PADANG - Sekitar 50 ribu jiwa yang tersebar di 33 desa pesisir di Kepulauan Mentawai, saat ini masih tinggal di zona rawan bencana gempa dan tsunami akibat potensi gempa megathrust di segmen Siberut.
Pemerintah daerah mengingatkan masyarakat, agar terus meningkatkan kewaspadaan dan kesiapsiagaan, mengingat potensi gempa besar dengan magnitudo hingga 8,9 bisa terjadi kapan saja.
“Megathrust ini bukan sesuatu yang kita tunggu, tapi kita berada dalam posisi berpotensi mengalami gempa besar. Karena itu, pemerintah daerah terus konsisten menyiapkan mitigasinya,” kata Pelaksana Tugas (Plt) Kalaksa BPBD Mentawai, Lahmudin Siregar, usai kegiatan Promosi Mentawai sebagai Laboratorium PRB dan Adaptasi Perubahan Iklim yang Inklusif di Sumatera Barat di Kampus UNP, Kamis (26/6/2025).
Menurutnya, latihan kesiapsiagaan dan penyiapan jalur evakuasi terus dilakukan secara berkala dengan melibatkan masyarakat, pemerintah desa, dan dunia usaha.
“Ini kerja bersama. Semua pihak harus bahu-membahu, karena kita tidak tahu kapan bencana itu terjadi. Tapi kalau pun terjadi, kita berharap risiko bisa ditekan sekecil mungkin agar masyarakat bisa selamat,” ujarnya.
Dari sisi logistik, Dinas Sosial telah menyiapkan lumbung-lumbung sosial di setiap kecamatan. Ketersediaan bahan pangan untuk masa tanggap darurat terus dimonitor bersama Kementerian Sosial dan Taruna Siaga Bencana (Tagana).
“Kita pastikan logistik siap, sehingga jika bencana terjadi, tidak ada kendala dalam suplai makanan kepada masyarakat,” jelas Lahmudin.
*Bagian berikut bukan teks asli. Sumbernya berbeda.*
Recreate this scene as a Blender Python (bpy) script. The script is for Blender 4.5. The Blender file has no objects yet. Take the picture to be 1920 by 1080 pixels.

Namun demikian, ia mengakui sistem peringatan dini seperti sirine tsunami di Mentawai masih mengalami kerusakan dan belum diperbaiki. Oleh karena itu, masyarakat diimbau untuk tidak bergantung sepenuhnya pada bunyi sirine dalam melakukan evakuasi.
“Kita punya golden time hanya 5–10 menit. Kalau menunggu sirine, bisa terlambat. Jadi masyarakat harus langsung evakuasi jika terjadi gempa kuat yang membuat mereka tak bisa berdiri,” tegasnya.
Ia juga mendorong penggunaan tanda-tanda lokal seperti lonceng gereja atau tiang listrik sebagai penanda darurat yang perlu disosialisasikan secara luas kepada warga.
Dari 33 desa pesisir di Mentawai, 10 desa di antaranya dikategorikan sebagai zona landaan tsunami. Lahmudin juga mengimbau masyarakat untuk menjaga dan menanam kembali hutan mangrove (bakau) di sepanjang pesisir sebagai pelindung alami dari gelombang besar.
“Menjaga hutan mangrove itu bagian dari mitigasi. Selain itu, masyarakat perlu menyiapkan tas siaga dan memahami bahwa kita tinggal di daerah rawan bencana,” katanya.
Terkait relokasi ke daerah yang lebih tinggi, Lahmudin menyebut bahwa pemerintah memang telah menyusun rencana jangka panjang tersebut, namun pelaksanaannya tidak mudah karena terbentur persoalan anggaran.
“Relokasi butuh biaya besar. Jadi kalau masyarakat masih tinggal di daerah pesisir, evakuasi mandiri harus disiapkan betul-betul. Pemerintah desa dan dunia usaha juga kami harapkan terlibat,” pungkasnya.
Kabupaten Kepulauan Mentawai merupakan salah satu daerah dengan tingkat risiko bencana tinggi di Indonesia. Wilayah ini juga menghadapi tantangan besar karena tingkat kemiskinan yang cukup signifikan, termasuk banyaknya kelompok rentan seperti lansia dan penyandang disabilitas.
Dengan luas wilayah 6.033,76 km persegi dan panjang garis pantai mencapai 1.402 km, Mentawai terdiri dari 10 kecamatan, 43 desa, dan 341 dusun yang tersebar di empat pulau utama serta 95 pulau kecil lainnya. Jumlah penduduk pada tahun 2023 tercatat sebanyak 89.401 jiwa, dengan tingkat kepadatan 14,82 jiwa per km persegi dan tingkat kemiskinan mencapai 13,97 persen.